The FT report notes that venture investors say these sort of “cram down” funding rounds — where a company is forced to favor new investors — have become more common as private market tech valuations decline.
“You’re about to see a huge amount of companies where their existing [shares] are wiped out,” a portfolio manager at a large private investor told the FT.
“You’re going to see more capital coming in from the outside [to prop up cash-strapped companies] and obliterating earlier stakes.”
Meanwhile, venture capital (VC) firms are having a harder time raising funds, as noted here last week, with funding in the fourth quarter of 2022 at the lowest point in nine years.
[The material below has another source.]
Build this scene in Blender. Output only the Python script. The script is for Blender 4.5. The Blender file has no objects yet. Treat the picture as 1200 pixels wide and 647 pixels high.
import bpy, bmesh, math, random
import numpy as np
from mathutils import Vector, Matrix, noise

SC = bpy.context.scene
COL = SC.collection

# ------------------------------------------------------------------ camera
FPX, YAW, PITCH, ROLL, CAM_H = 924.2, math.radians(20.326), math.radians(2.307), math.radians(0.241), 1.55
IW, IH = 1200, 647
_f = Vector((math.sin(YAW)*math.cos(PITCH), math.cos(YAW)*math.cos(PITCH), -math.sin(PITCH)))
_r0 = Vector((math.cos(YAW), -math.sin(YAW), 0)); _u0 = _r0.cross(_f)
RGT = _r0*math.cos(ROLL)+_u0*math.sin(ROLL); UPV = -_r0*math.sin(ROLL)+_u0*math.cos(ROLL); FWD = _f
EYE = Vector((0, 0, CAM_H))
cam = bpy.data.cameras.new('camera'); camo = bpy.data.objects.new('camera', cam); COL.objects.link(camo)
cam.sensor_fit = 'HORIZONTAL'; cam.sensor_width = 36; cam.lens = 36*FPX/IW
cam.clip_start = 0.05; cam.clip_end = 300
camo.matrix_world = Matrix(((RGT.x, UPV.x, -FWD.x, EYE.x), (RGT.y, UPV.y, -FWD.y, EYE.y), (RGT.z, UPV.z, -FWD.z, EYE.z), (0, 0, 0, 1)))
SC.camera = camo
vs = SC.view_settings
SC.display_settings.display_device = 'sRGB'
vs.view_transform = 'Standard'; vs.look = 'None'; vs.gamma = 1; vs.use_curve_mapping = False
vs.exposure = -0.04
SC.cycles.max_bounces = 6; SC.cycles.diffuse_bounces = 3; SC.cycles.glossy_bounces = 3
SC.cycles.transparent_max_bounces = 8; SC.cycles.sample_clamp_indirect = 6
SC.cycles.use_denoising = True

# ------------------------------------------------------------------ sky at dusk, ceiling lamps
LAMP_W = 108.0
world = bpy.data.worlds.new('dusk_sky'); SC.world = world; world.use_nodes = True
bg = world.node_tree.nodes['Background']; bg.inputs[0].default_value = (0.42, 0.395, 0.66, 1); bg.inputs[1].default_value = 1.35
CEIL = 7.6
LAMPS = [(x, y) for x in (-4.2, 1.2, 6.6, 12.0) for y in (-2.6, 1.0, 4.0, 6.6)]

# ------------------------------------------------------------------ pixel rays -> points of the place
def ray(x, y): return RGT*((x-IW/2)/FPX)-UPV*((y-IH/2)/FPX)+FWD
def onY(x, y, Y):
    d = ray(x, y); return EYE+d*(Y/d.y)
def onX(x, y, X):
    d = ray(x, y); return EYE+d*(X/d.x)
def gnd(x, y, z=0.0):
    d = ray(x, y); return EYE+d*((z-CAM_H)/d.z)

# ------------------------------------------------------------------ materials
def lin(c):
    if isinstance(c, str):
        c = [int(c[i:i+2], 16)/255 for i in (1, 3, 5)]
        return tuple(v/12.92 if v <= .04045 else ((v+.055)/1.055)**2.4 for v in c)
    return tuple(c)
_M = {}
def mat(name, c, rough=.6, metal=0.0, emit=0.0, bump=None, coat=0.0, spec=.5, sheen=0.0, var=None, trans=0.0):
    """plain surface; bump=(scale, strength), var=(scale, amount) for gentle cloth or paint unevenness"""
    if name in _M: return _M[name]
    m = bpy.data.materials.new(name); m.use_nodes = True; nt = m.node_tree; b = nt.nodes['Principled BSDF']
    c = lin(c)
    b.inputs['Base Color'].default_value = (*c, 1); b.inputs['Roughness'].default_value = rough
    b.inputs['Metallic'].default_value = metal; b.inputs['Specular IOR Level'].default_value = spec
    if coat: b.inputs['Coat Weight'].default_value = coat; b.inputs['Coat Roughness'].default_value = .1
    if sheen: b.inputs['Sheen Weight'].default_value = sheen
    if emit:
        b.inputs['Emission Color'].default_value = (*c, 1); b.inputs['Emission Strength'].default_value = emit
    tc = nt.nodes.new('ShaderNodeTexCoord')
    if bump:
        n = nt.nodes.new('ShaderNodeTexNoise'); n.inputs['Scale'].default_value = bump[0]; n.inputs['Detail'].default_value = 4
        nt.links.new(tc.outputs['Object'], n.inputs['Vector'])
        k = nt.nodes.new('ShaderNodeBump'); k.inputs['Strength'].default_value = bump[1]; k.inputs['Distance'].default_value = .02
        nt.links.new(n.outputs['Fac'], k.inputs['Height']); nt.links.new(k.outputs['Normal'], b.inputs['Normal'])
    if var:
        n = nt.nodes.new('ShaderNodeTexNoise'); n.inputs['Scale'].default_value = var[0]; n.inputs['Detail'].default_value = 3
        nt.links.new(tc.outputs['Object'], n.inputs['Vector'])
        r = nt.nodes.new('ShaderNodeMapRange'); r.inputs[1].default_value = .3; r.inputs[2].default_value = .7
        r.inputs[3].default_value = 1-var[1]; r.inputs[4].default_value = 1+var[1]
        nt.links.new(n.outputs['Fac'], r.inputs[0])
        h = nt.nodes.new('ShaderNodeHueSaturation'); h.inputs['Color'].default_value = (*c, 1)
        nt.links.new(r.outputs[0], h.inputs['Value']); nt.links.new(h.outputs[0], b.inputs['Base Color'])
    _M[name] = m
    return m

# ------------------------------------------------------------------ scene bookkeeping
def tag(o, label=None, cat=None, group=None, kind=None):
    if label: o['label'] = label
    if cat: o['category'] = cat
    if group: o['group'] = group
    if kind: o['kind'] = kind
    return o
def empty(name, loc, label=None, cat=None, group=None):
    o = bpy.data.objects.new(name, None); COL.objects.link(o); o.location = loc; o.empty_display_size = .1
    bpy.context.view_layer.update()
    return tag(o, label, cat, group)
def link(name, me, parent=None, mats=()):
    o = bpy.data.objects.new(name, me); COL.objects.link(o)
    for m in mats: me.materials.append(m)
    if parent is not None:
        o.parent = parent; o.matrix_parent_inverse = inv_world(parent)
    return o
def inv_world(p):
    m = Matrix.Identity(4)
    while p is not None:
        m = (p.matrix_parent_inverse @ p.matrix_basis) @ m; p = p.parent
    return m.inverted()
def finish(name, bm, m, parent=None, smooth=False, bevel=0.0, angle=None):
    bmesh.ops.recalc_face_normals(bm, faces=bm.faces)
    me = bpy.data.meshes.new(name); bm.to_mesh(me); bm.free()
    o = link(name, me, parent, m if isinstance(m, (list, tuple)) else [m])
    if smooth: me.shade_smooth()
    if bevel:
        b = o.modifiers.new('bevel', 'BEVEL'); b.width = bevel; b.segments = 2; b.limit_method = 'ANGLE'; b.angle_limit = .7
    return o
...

The decline was driven by the same factors that affected tech startups last year: a drop in the number of sellers going public through initial public offerings (IPOs) and stocks and valuations falling as interest rates and inflation rose.
PYMNTS also recently looked at the “sea change” happening in the world of VC fundraising, as FinTech companies increasingly shift away from a “growth-at-all-costs” mindset in favor of focusing on profitability.
But Rob Moffat, partner at U.K.-based venture capital (VC) firm Balderton Capital, told PYMNTS last week that only focusing on profitability is not necessarily a winning tactic “in the business of growing great technology and software businesses.”
He said that some businesses can be profitable early on, while others that need capital and see losses for some time can still eventually reach profitability.
In the latter case, those firms should not be denied funding if they can meet key metrics such as strong gross margins, enough funds to repay sales costs within a year and strong client retention, Moffat told PYMNTS.
He said his company will consider investing once those boxes are checked and “we’re very confident that you have all of those pieces that can [help you] grow to profitability.”